> _Exercise objective_
Copy all of the material below exactly.

> _Supplied material_
** begin **
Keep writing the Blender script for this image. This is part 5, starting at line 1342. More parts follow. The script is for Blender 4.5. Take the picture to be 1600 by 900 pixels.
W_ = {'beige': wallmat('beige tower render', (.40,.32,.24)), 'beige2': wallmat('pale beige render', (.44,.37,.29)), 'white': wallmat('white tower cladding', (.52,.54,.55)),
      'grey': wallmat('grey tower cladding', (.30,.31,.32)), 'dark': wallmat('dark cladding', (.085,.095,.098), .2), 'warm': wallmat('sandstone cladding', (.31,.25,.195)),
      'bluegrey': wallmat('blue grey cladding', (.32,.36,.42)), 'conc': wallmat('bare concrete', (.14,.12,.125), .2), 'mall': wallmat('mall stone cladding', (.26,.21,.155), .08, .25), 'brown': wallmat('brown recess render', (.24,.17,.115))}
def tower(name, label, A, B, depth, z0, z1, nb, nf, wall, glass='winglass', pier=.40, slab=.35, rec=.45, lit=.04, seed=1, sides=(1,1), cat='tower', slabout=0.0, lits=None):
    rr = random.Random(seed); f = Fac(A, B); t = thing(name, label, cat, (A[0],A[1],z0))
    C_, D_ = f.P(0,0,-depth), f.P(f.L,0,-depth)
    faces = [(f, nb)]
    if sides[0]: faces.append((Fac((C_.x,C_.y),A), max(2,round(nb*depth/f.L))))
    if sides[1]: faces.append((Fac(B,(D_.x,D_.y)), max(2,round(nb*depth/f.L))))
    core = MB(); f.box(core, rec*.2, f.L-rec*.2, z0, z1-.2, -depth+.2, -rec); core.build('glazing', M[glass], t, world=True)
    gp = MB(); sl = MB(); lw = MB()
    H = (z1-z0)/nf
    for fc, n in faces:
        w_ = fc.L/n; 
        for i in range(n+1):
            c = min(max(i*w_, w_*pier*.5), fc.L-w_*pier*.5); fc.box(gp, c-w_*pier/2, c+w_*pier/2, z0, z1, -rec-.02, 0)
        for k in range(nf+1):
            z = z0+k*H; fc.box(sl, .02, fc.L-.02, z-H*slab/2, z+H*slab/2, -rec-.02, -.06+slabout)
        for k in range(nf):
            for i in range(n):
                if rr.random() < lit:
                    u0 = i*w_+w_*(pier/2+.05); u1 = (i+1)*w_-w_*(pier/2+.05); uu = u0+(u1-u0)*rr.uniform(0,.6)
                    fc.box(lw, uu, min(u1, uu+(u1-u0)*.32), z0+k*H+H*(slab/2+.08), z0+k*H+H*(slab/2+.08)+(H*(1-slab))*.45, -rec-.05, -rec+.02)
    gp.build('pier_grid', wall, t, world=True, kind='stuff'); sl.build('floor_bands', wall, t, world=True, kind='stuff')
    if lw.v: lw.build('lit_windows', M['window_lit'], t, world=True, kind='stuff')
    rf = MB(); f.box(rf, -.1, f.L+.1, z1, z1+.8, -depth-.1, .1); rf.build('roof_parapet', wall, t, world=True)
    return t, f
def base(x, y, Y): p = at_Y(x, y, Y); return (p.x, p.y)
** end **
> _Response to the task_
Keep writing the Blender script for this image. This is part 5, starting at line 1342. More parts follow. The script is for Blender 4.5. Take the picture to be 1600 by 900 pixels.
W_ = {'beige': wallmat('beige tower render', (.40,.32,.24)), 'beige2': wallmat('pale beige render', (.44,.37,.29)), 'white': wallmat('white tower cladding', (.52,.54,.55)),
      'grey': wallmat('grey tower cladding', (.30,.31,.32)), 'dark': wallmat('dark cladding', (.085,.095,.098), .2), 'warm': wallmat('sandstone cladding', (.31,.25,.195)),
      'bluegrey': wallmat('blue grey cladding', (.32,.36,.42)), 'conc': wallmat('bare concrete', (.14,.12,.125), .2), 'mall': wallmat('mall stone cladding', (.26,.21,.155), .08, .25), 'brown': wallmat('brown recess render', (.24,.17,.115))}
def tower(name, label, A, B, depth, z0, z1, nb, nf, wall, glass='winglass', pier=.40, slab=.35, rec=.45, lit=.04, seed=1, sides=(1,1), cat='tower', slabout=0.0, lits=None):
    rr = random.Random(seed); f = Fac(A, B); t = thing(name, label, cat, (A[0],A[1],z0))
    C_, D_ = f.P(0,0,-depth), f.P(f.L,0,-depth)
    faces = [(f, nb)]
    if sides[0]: faces.append((Fac((C_.x,C_.y),A), max(2,round(nb*depth/f.L))))
    if sides[1]: faces.append((Fac(B,(D_.x,D_.y)), max(2,round(nb*depth/f.L))))
    core = MB(); f.box(core, rec*.2, f.L-rec*.2, z0, z1-.2, -depth+.2, -rec); core.build('glazing', M[glass], t, world=True)
    gp = MB(); sl = MB(); lw = MB()
    H = (z1-z0)/nf
    for fc, n in faces:
        w_ = fc.L/n; 
        for i in range(n+1):
            c = min(max(i*w_, w_*pier*.5), fc.L-w_*pier*.5); fc.box(gp, c-w_*pier/2, c+w_*pier/2, z0, z1, -rec-.02, 0)
        for k in range(nf+1):
            z = z0+k*H; fc.box(sl, .02, fc.L-.02, z-H*slab/2, z+H*slab/2, -rec-.02, -.06+slabout)
        for k in range(nf):
            for i in range(n):
                if rr.random() < lit:
                    u0 = i*w_+w_*(pier/2+.05); u1 = (i+1)*w_-w_*(pier/2+.05); uu = u0+(u1-u0)*rr.uniform(0,.6)
                    fc.box(lw, uu, min(u1, uu+(u1-u0)*.32), z0+k*H+H*(slab/2+.08), z0+k*H+H*(slab/2+.08)+(H*(1-slab))*.45, -rec-.05, -rec+.02)
    gp.build('pier_grid', wall, t, world=True, kind='stuff'); sl.build('floor_bands', wall, t, world=True, kind='stuff')
    if lw.v: lw.build('lit_windows', M['window_lit'], t, world=True, kind='stuff')
    rf = MB(); f.box(rf, -.1, f.L+.1, z1, z1+.8, -depth-.1, .1); rf.build('roof_parapet', wall, t, world=True)
    return t, f
def base(x, y, Y): p = at_Y(x, y, Y); return (p.x, p.y)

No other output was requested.